4. Moving left to right from a low-performing percentile to a high-performing percentile is associated with a fall in financial loss as a percentage of turnover.

So how does it help us think about FP&A overhead? First we need some additional context relating to the nature of FP&A expenditure:

Types of FP&A:

FP&A work can be split into two categories: investment appraisal and performance appraisal.

Investment appraisal is focused on assessing one-off projects of defined time horizons with quite bounded risks and rewards associated with particular events or associated scenarios (such as winning a bid, winning approval for capex, or financing for a project).

FP&A cost for this type of work is variable and can be directly associated with the project, and capped accordingly.

Performance appraisal has to do with maintaining or gradually improving the steady state performance of a business, because it can take constant effort just to maintain a position which is a precarious equilibrium (just ask a surfer riding a wave or a tightrope walker on a rope).

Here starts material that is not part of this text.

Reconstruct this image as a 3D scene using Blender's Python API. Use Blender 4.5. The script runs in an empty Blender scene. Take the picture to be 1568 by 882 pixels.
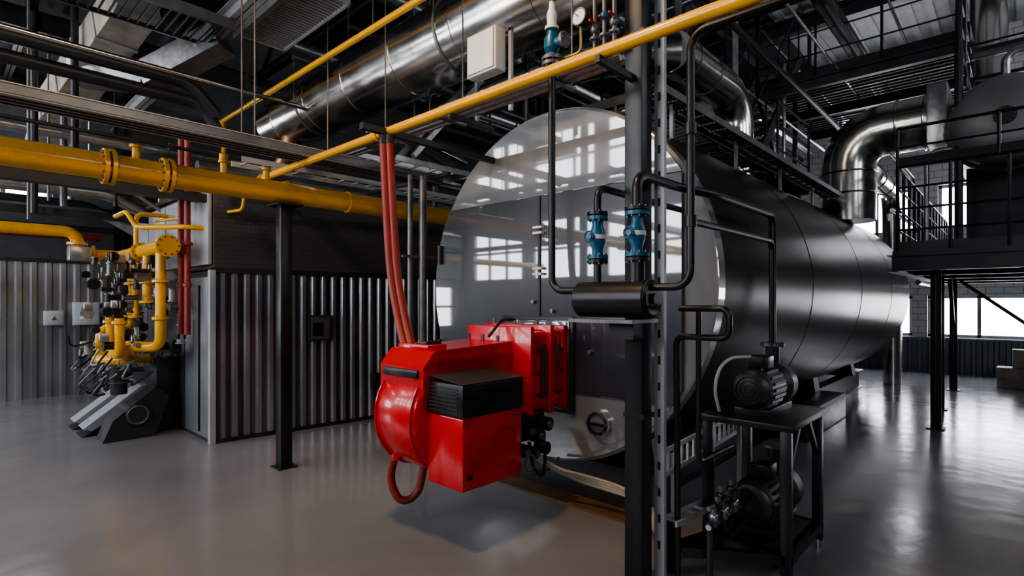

The FP&A cost for this type of work is generally fixed, even if interspersed with occasional one-off consulting work to develop systems and processes.

In a broad market of thousands or tens of thousands of projects a statistical valuation could be placed on the volatile gains or losses of investment projects, but it would be impossible to infer the project value and associated FP&A cost applicable to a particular firm from this stochastic value, so the model will not apply.

In contrast, we assume that there is a consistent trend for performance appraisal where increased FP&A adoption results in increased management performances and lower FP&A-related financial losses due to excessive cost or opportunity losses from overlooked revenue opportunities.

So, now that we have the background and the curve, how does this open up our thinking on the topic of what is worthwhile FP&A expenditure?

Analysis:

An exponentially reducing curve is reflective of diminishing returns and getting the curvature materially correct is important is important for a number of reasons.

For example, in a diminishing returns curve a firm which moves from the 10th most wasteful percentile to the 20th most wasteful percentile benefits from a higher percentage waste reduction than a firm which rises from the 80th percentile to the 90th percentile and would be prepared to pay proportionately more to achieve the same percentile change.

This does not necessarily mean that FP&A spend is more dependent on the lower percentiles, because the curve is scale independent and large firms might be clustered in the higher percentiles. So, a smaller percentage expenditure by these firms could equate to or outweigh a higher expenditure by smaller firms which have not captured the same level of efficiency.

Also, the percentile ranking along the x-axis should be materially representative. Using a scorecard to score performance and then norm-referencing the scores into percentiles that are distributed evenly along the x-axis allows for qualitative data to substitute for hard data which may be harder to obtain.

Broadly, the score card might be expected to mirror known reality, e.g. for the manufacturing sector a few decades back, we might expect for Japanese Kaizen, zero defect, six sigma, JIT firms to be clustered in the higher percentiles and less efficient Western firms in the lower percentiles.

(However, if Western firms spent proportionately more on FP&A despite higher amounts of wastefulness, this could invalidate the assumption of FP&A’s correlation to efficiency and point to cultural or other organisational features playing a greater role in determining operational efficiency.)

Using the exponential curve also means that the firms in the top 50% are relatively more closely packed per percentage of financial wastefulness. This might be true if there is less (at least percentage-wise) separating firms at the more competitive edge of the wedge.

Note that the curve says nothing about the base overhead FP&A cost that exists per firm – two firms at the same percentile of performance would spend the same percentage of turnover to progress to the same higher percentile. This is the case no matter what the size and cost of their individual FP&A functions.

So, if the sector is competitive and FP&A is a real source of competitive advantage, then investing to make this function as cost-efficient and yet as powerful as possible would make a lot of sense – something which the curve ignores.

An alternative interpretation – that larger firms are proportionately more wasteful than smaller firms - can also be feasible. This is not unreasonable, because smaller firms have fewer variables and the line of sight from top management to any given event or ongoing process is quite direct, so waste is more visible even without FP&A overhead, and so more easily controlled.

But if this is true, then the pound value amount that large firms should be prepared to spend on FP&A to reduce waste can easily be very high, which begs the question of whether they are spending enough, or whether expenditure is failing to deliver the expected value.

In Conclusion:

This simple model, supported by some business background and perhaps some qualitative data, can facilitate a lot of conjecture and inferences which may help to focus attention on particular points where more needs to be known as a precursor to taking action.

Surprisingly, coming up with this kind of model presented more of a challenge than I expected because it was easy to become confused about what the axes should be, or how to reverse engineer the exponential curve, or what inferences and associations to draw from the resulting curve.

As is often the case, deriving what turned out to be a seemingly simple picture and process involved clearing away a lot of underlying complexity that got in the way. Practical use of the model with real data might quickly show that it would be a mistake to take its apparent simplicity as a sign of robustness, but it still has value as a launchpad for more thinking. The reward for FP&A intellectual horsepower is when the pieces click neatly into place and give rise to tools that do work with reality and dispel the fog of chaos - and that can be worth a lot.